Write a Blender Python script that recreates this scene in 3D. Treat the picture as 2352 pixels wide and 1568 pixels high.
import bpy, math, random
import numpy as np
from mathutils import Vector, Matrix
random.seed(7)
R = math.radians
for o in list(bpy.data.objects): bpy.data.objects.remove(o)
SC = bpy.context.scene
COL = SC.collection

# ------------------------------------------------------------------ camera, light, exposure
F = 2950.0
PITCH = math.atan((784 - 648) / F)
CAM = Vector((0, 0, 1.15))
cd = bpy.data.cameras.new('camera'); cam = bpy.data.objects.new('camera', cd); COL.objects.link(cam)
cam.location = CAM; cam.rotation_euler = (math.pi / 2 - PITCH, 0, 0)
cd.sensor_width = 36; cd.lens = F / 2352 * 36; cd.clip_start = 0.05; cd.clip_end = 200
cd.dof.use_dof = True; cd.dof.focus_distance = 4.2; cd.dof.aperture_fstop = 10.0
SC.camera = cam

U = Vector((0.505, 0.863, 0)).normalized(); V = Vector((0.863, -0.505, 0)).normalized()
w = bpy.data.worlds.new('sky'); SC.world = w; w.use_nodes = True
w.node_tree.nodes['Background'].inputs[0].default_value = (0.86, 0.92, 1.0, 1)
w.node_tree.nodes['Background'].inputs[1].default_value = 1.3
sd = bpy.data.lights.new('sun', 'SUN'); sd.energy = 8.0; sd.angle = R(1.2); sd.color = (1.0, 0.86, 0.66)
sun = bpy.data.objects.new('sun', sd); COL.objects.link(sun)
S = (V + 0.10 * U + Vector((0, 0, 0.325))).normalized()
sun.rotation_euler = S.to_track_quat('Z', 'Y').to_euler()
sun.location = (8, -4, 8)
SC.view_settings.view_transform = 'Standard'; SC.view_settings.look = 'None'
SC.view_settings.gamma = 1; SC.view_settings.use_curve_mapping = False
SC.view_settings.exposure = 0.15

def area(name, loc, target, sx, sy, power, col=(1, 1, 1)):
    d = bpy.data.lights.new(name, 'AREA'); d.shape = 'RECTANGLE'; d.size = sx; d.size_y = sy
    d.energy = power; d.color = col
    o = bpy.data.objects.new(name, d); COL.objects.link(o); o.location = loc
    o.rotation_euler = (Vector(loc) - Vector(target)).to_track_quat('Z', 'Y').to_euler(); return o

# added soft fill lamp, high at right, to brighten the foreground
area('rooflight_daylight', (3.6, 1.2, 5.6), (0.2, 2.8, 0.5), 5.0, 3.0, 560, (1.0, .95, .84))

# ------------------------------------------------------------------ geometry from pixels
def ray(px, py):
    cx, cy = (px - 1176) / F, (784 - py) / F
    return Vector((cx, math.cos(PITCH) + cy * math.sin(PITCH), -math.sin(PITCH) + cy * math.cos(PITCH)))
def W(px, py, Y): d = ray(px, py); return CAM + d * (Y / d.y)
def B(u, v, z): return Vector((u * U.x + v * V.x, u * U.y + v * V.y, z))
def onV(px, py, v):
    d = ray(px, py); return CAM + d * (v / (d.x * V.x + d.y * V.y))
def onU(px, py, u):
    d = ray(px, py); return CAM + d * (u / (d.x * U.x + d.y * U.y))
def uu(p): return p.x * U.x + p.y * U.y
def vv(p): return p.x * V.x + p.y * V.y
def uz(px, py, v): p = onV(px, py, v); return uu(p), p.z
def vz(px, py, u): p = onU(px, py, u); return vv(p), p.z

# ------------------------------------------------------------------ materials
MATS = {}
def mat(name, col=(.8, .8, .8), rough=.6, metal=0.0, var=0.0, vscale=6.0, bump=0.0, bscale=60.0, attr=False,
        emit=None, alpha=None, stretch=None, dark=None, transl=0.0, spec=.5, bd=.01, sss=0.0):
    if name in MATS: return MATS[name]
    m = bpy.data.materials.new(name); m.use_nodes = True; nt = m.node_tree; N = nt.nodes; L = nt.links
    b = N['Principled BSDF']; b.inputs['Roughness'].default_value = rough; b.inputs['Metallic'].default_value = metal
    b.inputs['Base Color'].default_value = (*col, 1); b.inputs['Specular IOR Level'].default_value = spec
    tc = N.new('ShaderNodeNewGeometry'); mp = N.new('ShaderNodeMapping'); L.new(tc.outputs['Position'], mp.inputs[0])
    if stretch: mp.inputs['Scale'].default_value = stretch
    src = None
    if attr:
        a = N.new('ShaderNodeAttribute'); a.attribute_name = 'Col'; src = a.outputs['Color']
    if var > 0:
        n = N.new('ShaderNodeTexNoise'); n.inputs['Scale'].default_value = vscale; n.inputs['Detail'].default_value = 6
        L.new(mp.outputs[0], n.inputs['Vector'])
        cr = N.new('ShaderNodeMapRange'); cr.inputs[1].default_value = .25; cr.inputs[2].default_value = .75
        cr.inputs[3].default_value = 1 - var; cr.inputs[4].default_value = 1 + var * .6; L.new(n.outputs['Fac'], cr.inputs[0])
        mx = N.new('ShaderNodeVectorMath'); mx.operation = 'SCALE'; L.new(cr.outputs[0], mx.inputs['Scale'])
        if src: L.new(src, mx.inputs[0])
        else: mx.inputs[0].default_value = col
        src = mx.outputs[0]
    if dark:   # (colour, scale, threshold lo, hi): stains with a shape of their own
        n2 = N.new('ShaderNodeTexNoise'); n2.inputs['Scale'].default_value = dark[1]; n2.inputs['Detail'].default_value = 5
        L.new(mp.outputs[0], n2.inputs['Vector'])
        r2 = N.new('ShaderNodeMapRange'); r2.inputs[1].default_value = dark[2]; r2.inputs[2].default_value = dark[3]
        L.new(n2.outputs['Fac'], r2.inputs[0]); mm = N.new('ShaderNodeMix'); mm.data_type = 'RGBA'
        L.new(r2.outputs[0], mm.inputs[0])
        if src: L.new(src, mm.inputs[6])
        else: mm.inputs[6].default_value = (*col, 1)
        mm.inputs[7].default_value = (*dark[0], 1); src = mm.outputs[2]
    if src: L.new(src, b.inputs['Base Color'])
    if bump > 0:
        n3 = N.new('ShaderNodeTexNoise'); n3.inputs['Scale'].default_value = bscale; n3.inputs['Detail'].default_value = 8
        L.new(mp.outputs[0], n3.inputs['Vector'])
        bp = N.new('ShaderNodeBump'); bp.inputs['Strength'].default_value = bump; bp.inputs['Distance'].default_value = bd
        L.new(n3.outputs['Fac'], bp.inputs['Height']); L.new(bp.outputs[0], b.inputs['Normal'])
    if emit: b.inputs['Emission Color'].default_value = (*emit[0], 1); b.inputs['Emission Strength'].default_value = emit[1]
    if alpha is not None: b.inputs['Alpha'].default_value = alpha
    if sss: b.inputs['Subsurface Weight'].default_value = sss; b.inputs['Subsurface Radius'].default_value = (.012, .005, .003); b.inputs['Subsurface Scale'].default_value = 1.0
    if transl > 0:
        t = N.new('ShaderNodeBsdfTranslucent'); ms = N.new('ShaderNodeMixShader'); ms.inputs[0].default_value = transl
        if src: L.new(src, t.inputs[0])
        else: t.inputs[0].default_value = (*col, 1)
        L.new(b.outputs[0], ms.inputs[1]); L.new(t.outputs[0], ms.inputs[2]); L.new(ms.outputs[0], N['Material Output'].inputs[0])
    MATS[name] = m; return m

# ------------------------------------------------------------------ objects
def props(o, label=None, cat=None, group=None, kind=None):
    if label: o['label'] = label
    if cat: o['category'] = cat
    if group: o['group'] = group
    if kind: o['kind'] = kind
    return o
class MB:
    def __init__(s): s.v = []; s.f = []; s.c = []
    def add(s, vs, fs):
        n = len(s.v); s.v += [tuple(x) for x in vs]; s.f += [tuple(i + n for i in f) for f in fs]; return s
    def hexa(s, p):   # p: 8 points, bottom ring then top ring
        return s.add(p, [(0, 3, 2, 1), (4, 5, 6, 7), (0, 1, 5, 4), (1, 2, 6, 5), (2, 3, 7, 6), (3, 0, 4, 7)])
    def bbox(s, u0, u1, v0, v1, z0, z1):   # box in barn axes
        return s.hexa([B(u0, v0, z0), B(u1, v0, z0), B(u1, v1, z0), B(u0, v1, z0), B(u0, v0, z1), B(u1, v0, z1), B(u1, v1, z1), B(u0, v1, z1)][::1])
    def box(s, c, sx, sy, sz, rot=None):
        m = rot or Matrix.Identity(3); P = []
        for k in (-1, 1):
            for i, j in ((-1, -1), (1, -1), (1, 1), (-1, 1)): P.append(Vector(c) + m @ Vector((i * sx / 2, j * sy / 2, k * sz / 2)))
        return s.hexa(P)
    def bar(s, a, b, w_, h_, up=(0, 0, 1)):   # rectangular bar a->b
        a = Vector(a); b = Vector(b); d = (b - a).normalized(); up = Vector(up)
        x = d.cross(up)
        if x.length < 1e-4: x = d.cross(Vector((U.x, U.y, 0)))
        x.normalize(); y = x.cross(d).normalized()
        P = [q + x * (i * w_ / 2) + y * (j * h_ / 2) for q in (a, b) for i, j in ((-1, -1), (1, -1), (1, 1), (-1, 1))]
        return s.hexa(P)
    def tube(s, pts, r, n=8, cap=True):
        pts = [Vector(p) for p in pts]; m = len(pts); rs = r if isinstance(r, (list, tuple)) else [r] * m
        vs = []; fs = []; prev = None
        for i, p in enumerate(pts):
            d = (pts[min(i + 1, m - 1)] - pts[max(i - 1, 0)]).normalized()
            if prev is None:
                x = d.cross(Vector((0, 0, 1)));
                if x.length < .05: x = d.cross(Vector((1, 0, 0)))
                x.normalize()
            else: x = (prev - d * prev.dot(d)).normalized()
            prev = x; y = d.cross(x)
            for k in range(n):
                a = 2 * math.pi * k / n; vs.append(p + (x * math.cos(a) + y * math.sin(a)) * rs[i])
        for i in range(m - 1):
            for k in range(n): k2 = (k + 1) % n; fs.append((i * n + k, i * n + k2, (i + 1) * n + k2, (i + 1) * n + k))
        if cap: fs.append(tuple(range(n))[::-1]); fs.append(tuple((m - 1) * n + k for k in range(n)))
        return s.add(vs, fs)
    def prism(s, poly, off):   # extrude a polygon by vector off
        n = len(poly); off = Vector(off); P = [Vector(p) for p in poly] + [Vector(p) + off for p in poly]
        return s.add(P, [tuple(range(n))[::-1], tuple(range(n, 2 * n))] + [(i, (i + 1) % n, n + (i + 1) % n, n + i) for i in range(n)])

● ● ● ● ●

* [THE REQUEST]: Copy out every line with the word "scene".

* [SOLUTION]:
Write a Blender Python script that recreates this scene in 3D. Treat the picture as 2352 pixels wide and 1568 pixels high.
SC = bpy.context.scene